WORK REQUIRED: For the copy, please give all of the data again exactly and leave the pictures out.

RAW DATA:
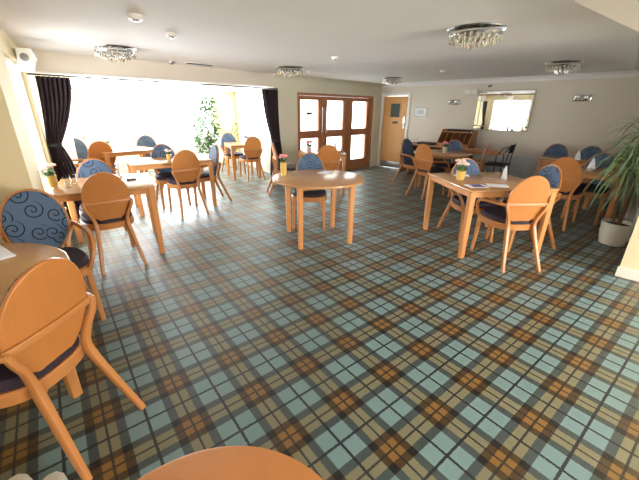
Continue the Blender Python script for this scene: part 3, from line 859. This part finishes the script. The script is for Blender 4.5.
# ------------------------------------------------------------------ ceiling things
lamp0 = None
def chandelier(x, y, label):
    global lamp0
    if lamp0 is None:
        t = lamp0 = empty('crystal_ceiling_light', '', '')
        MB().lathe([(.225, 0), (.23, -.004), (.225, -.012), (.20, -.016)][::-1], 48).build('ceiling_plate', 'chrome', t)
        MB().lathe([(.205, -.03), (.21, -.045), (.20, -.06), (.195, -.045)][::-1], 40).build('crystal_band', 'crystal', t)
        for ring, (r, n, z) in enumerate(((.195, 26, -.04), (.14, 19, -.055), (.08, 11, -.075))):
            for k in range(n):
                a = 2*PI*k/n+ring*.2
                m = MB().lathe([(.002, 0), (.012, -.014), (.014, -.036), (.007, -.060), (.001, -.066)][::-1], 6, (r*math.cos(a), r*math.sin(a), z+.006*math.sin(k*2.3)))
                m.build('crystal_drop', 'crystal', t, False)
        for k in range(4): MB().ball((.11*math.cos(k*1.57), .11*math.sin(k*1.57), -.055), .02).build('bulb', 'offwhite', t)
    else: t = dup(lamp0)
    tag(t, label, 'ceiling light', 'crystal ceiling lights', None, (x, y, CZ), random.random())
chandelier(1.38, 4.72, 'crystal ceiling light at the left, near the sunroom beam')
chandelier(3.95, 4.68, 'small-looking crystal ceiling light in front of the glazed doors')
chandelier(6.6, 4.48, 'crystal ceiling light nearest the oak door')
chandelier(3.17, 1.36, 'largest crystal ceiling light, nearest us at top right')
chandelier(6.0, 1.28, 'crystal ceiling light at right, above the far right table')
def disc(x, y, label, r=.045, cat='detector', name='smoke_detector', mat='white'):
    m = MB().lathe([(r, 0), (r, -.012), (r*.8, -.03), (r*.45, -.034)][::-1], 24)
    o = m.build(name, mat); tag(o, label, cat, 'ceiling detectors', None, (x, y, CZ))
    MB().lathe([(r*.4, -.034), (r*.3, -.042)][::-1], 16).build('sensor_cap', 'bulb', o)
disc(1.06, 3.0, 'larger white round detector on the ceiling at top left', .06)
disc(1.5, 3.44, 'smaller white round detector on the ceiling behind the larger one', .05)
disc(3.55, 3.30, 'white sprinkler-like sensor in the middle of the ceiling', .045)
disc(5.9, 3.0, 'small white sensor on the ceiling before the right wall', .04)
disc(4.6, 4.95, 'tiny dark spot sensor on the ceiling by the doors', .03)
v = empty('ceiling_vent', 'slotted white air vent in the ceiling by the beam', 'vent', (2.72, 5.35, CZ), R(0))
MB().rbox(-.22, .22, -.06, .06, -.012, 0, .003).build('frame', 'white', v)
for k in range(3): MB().box(-.2, .2, -.045+.035*k, -.033+.035*k, -.018, -.011).build('slat', 'metal', v, False)
disc(2.32, 5.42, 'flat dark disc on the ceiling left of the air vent', .05, mat='steel')

# emergency light at the top of the left wall
em = empty('emergency_light', 'white boxed light fitting high in the top left corner', 'light fitting', (.56, 4.7, 1.93), 0)
poly = [(-.066, .10), (.04, .10), (.072, .0), (.038, -.10), (-.066, -.10)]
m = MB(); n = len(poly)
vs = [(x, dy, z) for dy in (0, .16) for x, z in poly]
m.add(vs, [tuple(range(n)), tuple(range(2*n-1, n-1, -1))]+[(i, (i+1) % n, n+(i+1) % n, n+i) for i in range(n)])
m.build('housing', 'white', em, False)
MB().lathe([(.032, 0), (.036, .006), (.03, .016), (.018, .018)], 20).build('lens', 'bulb', em).matrix_local = Matrix.Translation((-.015, 0, .02)) @ Matrix.Rotation(PI/2, 4, 'X')
MB().tube([(.045, -.004, .10), (.078, -.004, 0)], .010, 10, sub=1).build('tube', 'paper', em)

# cream shoes at the lower left
def shoe(x, y, rz, label):
    vs = []; fs = []; n = 16; secs = [(-.13, .030, .05), (-.10, .038, .06), (-.04, .036, .055), (.03, .044, .045), (.08, .046, .036), (.115, .034, .026), (.13, .012, .014)]
    for px, w, h in secs:
        for k in range(n):
            a = 2*PI*k/n; z = max(0, .5*h+.5*h*math.sin(a)); vs.append((px, w*math.cos(a), z if math.sin(a) > -.6 else 0))
    for i in range(len(secs)-1):
        for k in range(n): fs.append((i*n+k, i*n+(k+1) % n, (i+1)*n+(k+1) % n, (i+1)*n+k))
    fs += [tuple(range(n)), tuple((len(secs)-1)*n+k for k in range(n))]
    tag(MB().add(vs, fs).build('shoe', 'offwhite'), label, 'shoe', 'cream shoes', None, (x, y, .001), rz)
shoe(-.125, 1.375, 1.75, 'cream rounded shoe on the carpet, right one, beside the near chair leg')
shoe(-.225, 1.475, 1.9, 'cream rounded shoe on the carpet, left one at the very bottom left')

# ------------------------------------------------------------------ light
w = bpy.data.worlds.new('sky'); SC.world = w; w.use_nodes = True
bg = w.node_tree.nodes['Background']; bg.inputs[0].default_value = (.93, .97, 1.0, 1); bg.inputs[1].default_value = 6.5
def area(name, loc, target, sx, sy, power, col=(1, 1, 1)):
    l = bpy.data.lights.new(name, 'AREA'); l.shape = 'RECTANGLE'; l.size = sx; l.size_y = sy; l.energy = power; l.color = col
    o = bpy.data.objects.new(name, l); C.objects.link(o); o.location = loc
    o.rotation_euler = (Vector(target)-Vector(loc)).to_track_quat('-Z', 'Y').to_euler()
    return o
DAY = (.93, .97, 1.0); WARM = (1.0, .95, .86)
area('daylight_sunroom_back', (3.26, 9.25, 1.36), (3.26, 0, 1.2), 3.1, 1.0, 330, DAY)
area('daylight_sunroom_right', (5.45, 7.4, 1.3), (2, 8.2, 1.0), 2.4, 1.05, 25, DAY)
area('daylight_left_door', (.12, 4.75, 1.1), (6, 3.7, 1.0), 1.2, 1.6, 14, DAY)
area('daylight_near_left_a', (-1.4, -1.6, 1.2), (4, -1.6, .9), 1.7, 1.3, 55, WARM)
area('fill_light_back', (3.25, -3.5, 1.3), (4.2, 4, 1.0), 1.5, 1.1, 140, WARM)  # added fill lamp outside the unseen back window, brightens the right side

SC.view_settings.view_transform = 'Standard'; SC.view_settings.look = 'None'
SC.view_settings.gamma = 1; SC.view_settings.use_curve_mapping = False
SC.view_settings.exposure = 0.55

# ------------------------------------------------------------------ camera
cam = bpy.data.cameras.new('camera'); co = bpy.data.objects.new('camera', cam); C.objects.link(co)
cam.sensor_width = 36; cam.lens = 332.2/639*36; cam.clip_start = .02
pit = math.radians(21.52); roll = .01
Rv = Vector((math.cos(_ry), -math.sin(_ry), 0)); Fv = Vector((math.sin(_ry)*math.cos(pit), math.cos(_ry)*math.cos(pit), -math.sin(pit)))
Uv = Rv.cross(Fv)
c, s = math.cos(roll), math.sin(roll)
X = Rv*c+Uv*s; Y = Uv*c-Rv*s
mw = Matrix((X, Y, -Fv)).transposed().to_4x4(); mw.translation = Vector((0, 0, 1.5))
co.matrix_world = mw
SC.camera = co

WRITTEN SOLUTION:
Continue the Blender Python script for this scene: part 3, from line 859. This part finishes the script. The script is for Blender 4.5.
# ------------------------------------------------------------------ ceiling things
lamp0 = None
def chandelier(x, y, label):
    global lamp0
    if lamp0 is None:
        t = lamp0 = empty('crystal_ceiling_light', '', '')
        MB().lathe([(.225, 0), (.23, -.004), (.225, -.012), (.20, -.016)][::-1], 48).build('ceiling_plate', 'chrome', t)
        MB().lathe([(.205, -.03), (.21, -.045), (.20, -.06), (.195, -.045)][::-1], 40).build('crystal_band', 'crystal', t)
        for ring, (r, n, z) in enumerate(((.195, 26, -.04), (.14, 19, -.055), (.08, 11, -.075))):
            for k in range(n):
                a = 2*PI*k/n+ring*.2
                m = MB().lathe([(.002, 0), (.012, -.014), (.014, -.036), (.007, -.060), (.001, -.066)][::-1], 6, (r*math.cos(a), r*math.sin(a), z+.006*math.sin(k*2.3)))
                m.build('crystal_drop', 'crystal', t, False)
        for k in range(4): MB().ball((.11*math.cos(k*1.57), .11*math.sin(k*1.57), -.055), .02).build('bulb', 'offwhite', t)
    else: t = dup(lamp0)
    tag(t, label, 'ceiling light', 'crystal ceiling lights', None, (x, y, CZ), random.random())
chandelier(1.38, 4.72, 'crystal ceiling light at the left, near the sunroom beam')
chandelier(3.95, 4.68, 'small-looking crystal ceiling light in front of the glazed doors')
chandelier(6.6, 4.48, 'crystal ceiling light nearest the oak door')
chandelier(3.17, 1.36, 'largest crystal ceiling light, nearest us at top right')
chandelier(6.0, 1.28, 'crystal ceiling light at right, above the far right table')
def disc(x, y, label, r=.045, cat='detector', name='smoke_detector', mat='white'):
    m = MB().lathe([(r, 0), (r, -.012), (r*.8, -.03), (r*.45, -.034)][::-1], 24)
    o = m.build(name, mat); tag(o, label, cat, 'ceiling detectors', None, (x, y, CZ))
    MB().lathe([(r*.4, -.034), (r*.3, -.042)][::-1], 16).build('sensor_cap', 'bulb', o)
disc(1.06, 3.0, 'larger white round detector on the ceiling at top left', .06)
disc(1.5, 3.44, 'smaller white round detector on the ceiling behind the larger one', .05)
disc(3.55, 3.30, 'white sprinkler-like sensor in the middle of the ceiling', .045)
disc(5.9, 3.0, 'small white sensor on the ceiling before the right wall', .04)
disc(4.6, 4.95, 'tiny dark spot sensor on the ceiling by the doors', .03)
v = empty('ceiling_vent', 'slotted white air vent in the ceiling by the beam', 'vent', (2.72, 5.35, CZ), R(0))
MB().rbox(-.22, .22, -.06, .06, -.012, 0, .003).build('frame', 'white', v)
for k in range(3): MB().box(-.2, .2, -.045+.035*k, -.033+.035*k, -.018, -.011).build('slat', 'metal', v, False)
disc(2.32, 5.42, 'flat dark disc on the ceiling left of the air vent', .05, mat='steel')

# emergency light at the top of the left wall
em = empty('emergency_light', 'white boxed light fitting high in the top left corner', 'light fitting', (.56, 4.7, 1.93), 0)
poly = [(-.066, .10), (.04, .10), (.072, .0), (.038, -.10), (-.066, -.10)]
m = MB(); n = len(poly)
vs = [(x, dy, z) for dy in (0, .16) for x, z in poly]
m.add(vs, [tuple(range(n)), tuple(range(2*n-1, n-1, -1))]+[(i, (i+1) % n, n+(i+1) % n, n+i) for i in range(n)])
m.build('housing', 'white', em, False)
MB().lathe([(.032, 0), (.036, .006), (.03, .016), (.018, .018)], 20).build('lens', 'bulb', em).matrix_local = Matrix.Translation((-.015, 0, .02)) @ Matrix.Rotation(PI/2, 4, 'X')
MB().tube([(.045, -.004, .10), (.078, -.004, 0)], .010, 10, sub=1).build('tube', 'paper', em)

# cream shoes at the lower left
def shoe(x, y, rz, label):
    vs = []; fs = []; n = 16; secs = [(-.13, .030, .05), (-.10, .038, .06), (-.04, .036, .055), (.03, .044, .045), (.08, .046, .036), (.115, .034, .026), (.13, .012, .014)]
    for px, w, h in secs:
        for k in range(n):
            a = 2*PI*k/n; z = max(0, .5*h+.5*h*math.sin(a)); vs.append((px, w*math.cos(a), z if math.sin(a) > -.6 else 0))
    for i in range(len(secs)-1):
        for k in range(n): fs.append((i*n+k, i*n+(k+1) % n, (i+1)*n+(k+1) % n, (i+1)*n+k))
    fs += [tuple(range(n)), tuple((len(secs)-1)*n+k for k in range(n))]
    tag(MB().add(vs, fs).build('shoe', 'offwhite'), label, 'shoe', 'cream shoes', None, (x, y, .001), rz)
shoe(-.125, 1.375, 1.75, 'cream rounded shoe on the carpet, right one, beside the near chair leg')
shoe(-.225, 1.475, 1.9, 'cream rounded shoe on the carpet, left one at the very bottom left')

# ------------------------------------------------------------------ light
w = bpy.data.worlds.new('sky'); SC.world = w; w.use_nodes = True
bg = w.node_tree.nodes['Background']; bg.inputs[0].default_value = (.93, .97, 1.0, 1); bg.inputs[1].default_value = 6.5
def area(name, loc, target, sx, sy, power, col=(1, 1, 1)):
    l = bpy.data.lights.new(name, 'AREA'); l.shape = 'RECTANGLE'; l.size = sx; l.size_y = sy; l.energy = power; l.color = col
    o = bpy.data.objects.new(name, l); C.objects.link(o); o.location = loc
    o.rotation_euler = (Vector(target)-Vector(loc)).to_track_quat('-Z', 'Y').to_euler()
    return o
DAY = (.93, .97, 1.0); WARM = (1.0, .95, .86)
area('daylight_sunroom_back', (3.26, 9.25, 1.36), (3.26, 0, 1.2), 3.1, 1.0, 330, DAY)
area('daylight_sunroom_right', (5.45, 7.4, 1.3), (2, 8.2, 1.0), 2.4, 1.05, 25, DAY)
area('daylight_left_door', (.12, 4.75, 1.1), (6, 3.7, 1.0), 1.2, 1.6, 14, DAY)
area('daylight_near_left_a', (-1.4, -1.6, 1.2), (4, -1.6, .9), 1.7, 1.3, 55, WARM)
area('fill_light_back', (3.25, -3.5, 1.3), (4.2, 4, 1.0), 1.5, 1.1, 140, WARM)  # added fill lamp outside the unseen back window, brightens the right side

SC.view_settings.view_transform = 'Standard'; SC.view_settings.look = 'None'
SC.view_settings.gamma = 1; SC.view_settings.use_curve_mapping = False
SC.view_settings.exposure = 0.55

# ------------------------------------------------------------------ camera
cam = bpy.data.cameras.new('camera'); co = bpy.data.objects.new('camera', cam); C.objects.link(co)
cam.sensor_width = 36; cam.lens = 332.2/639*36; cam.clip_start = .02
pit = math.radians(21.52); roll = .01
Rv = Vector((math.cos(_ry), -math.sin(_ry), 0)); Fv = Vector((math.sin(_ry)*math.cos(pit), math.cos(_ry)*math.cos(pit), -math.sin(pit)))
Uv = Rv.cross(Fv)
c, s = math.cos(roll), math.sin(roll)
X = Rv*c+Uv*s; Y = Uv*c-Rv*s
mw = Matrix((X, Y, -Fv)).transposed().to_4x4(); mw.translation = Vector((0, 0, 1.5))
co.matrix_world = mw
SC.camera = co